I have just spent an entire Sunday afternoon working my way through 32 history essays. My writing hand is aching, and I have not spent the hour in my garden that I had planned. If comments are "scrawled" and if mistakes go uncorrected it is because if teachers worked any slower they would never eat, sleep or shower, let alone have any sort of normal life.
Mary Bray, Essex

From the TES Staffroom

Last year my child was taught by a very senior teacher in a large comprehensive school with good academic standards. My wife and I had two gentle face to face talks with a teacher (Feb 2005) concerned that he was not marking our child's classwork or homework typically for 10 weeks at a time. In June 2005 we again discovered that no marking had been done since January 2005 so we wrote in to the teacher and to the head. We received a letter from the teacher offering no explanation or apology and saying that the books would be marked soon. The head replied that he was sorry we had written in but not, apparently about the issue that had caused us to write to him. He said that he had seen the teacher's reply and hoped we were now happy. I wrote back to the teacher disappointed with the reply that he gave and heard nothing back from him. The head (playing for time) avoided direct comment on the issue when I pursued it. The teacher was in charge of the teacher training at the school. The teacher concerned retired in July 2005 although he maybe retained as a consultant. I discussed the matter with the Chair of Governors who says that now the teacher is retired there are no issues for the school to address.
My concerns
1) The head seems unduely complacent.

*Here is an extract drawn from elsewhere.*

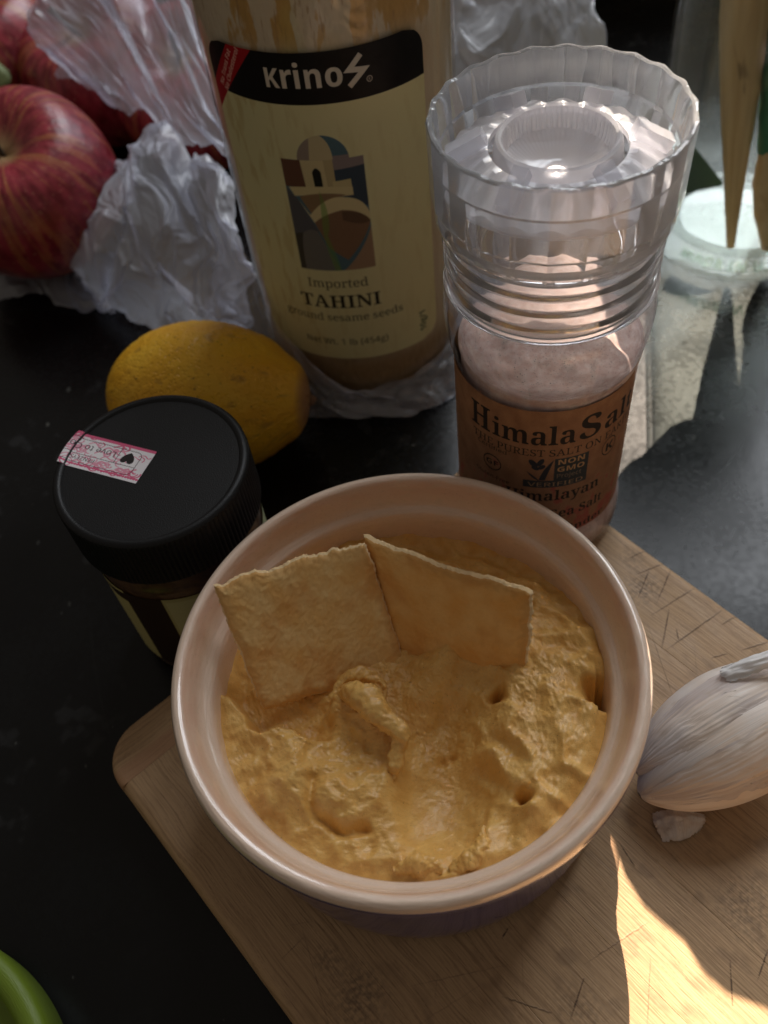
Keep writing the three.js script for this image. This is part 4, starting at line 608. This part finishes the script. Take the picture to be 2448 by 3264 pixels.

I do not think he could reasonably expect us to be happy with the unduely complacent reply we received from the teacher. What can the head reasonably do to reassure us. This was not the first time we expressed concerns about marking but this was the most senior teacher we had had concerns about.
2) This teacher was very senior and influenced / supervised qualified and student teachers. Some of the student teachers are now NQTs at the school. Will they pick up on his example and not think that marking is not important.
3) Is he really suitable to be retained by the school as a consultant?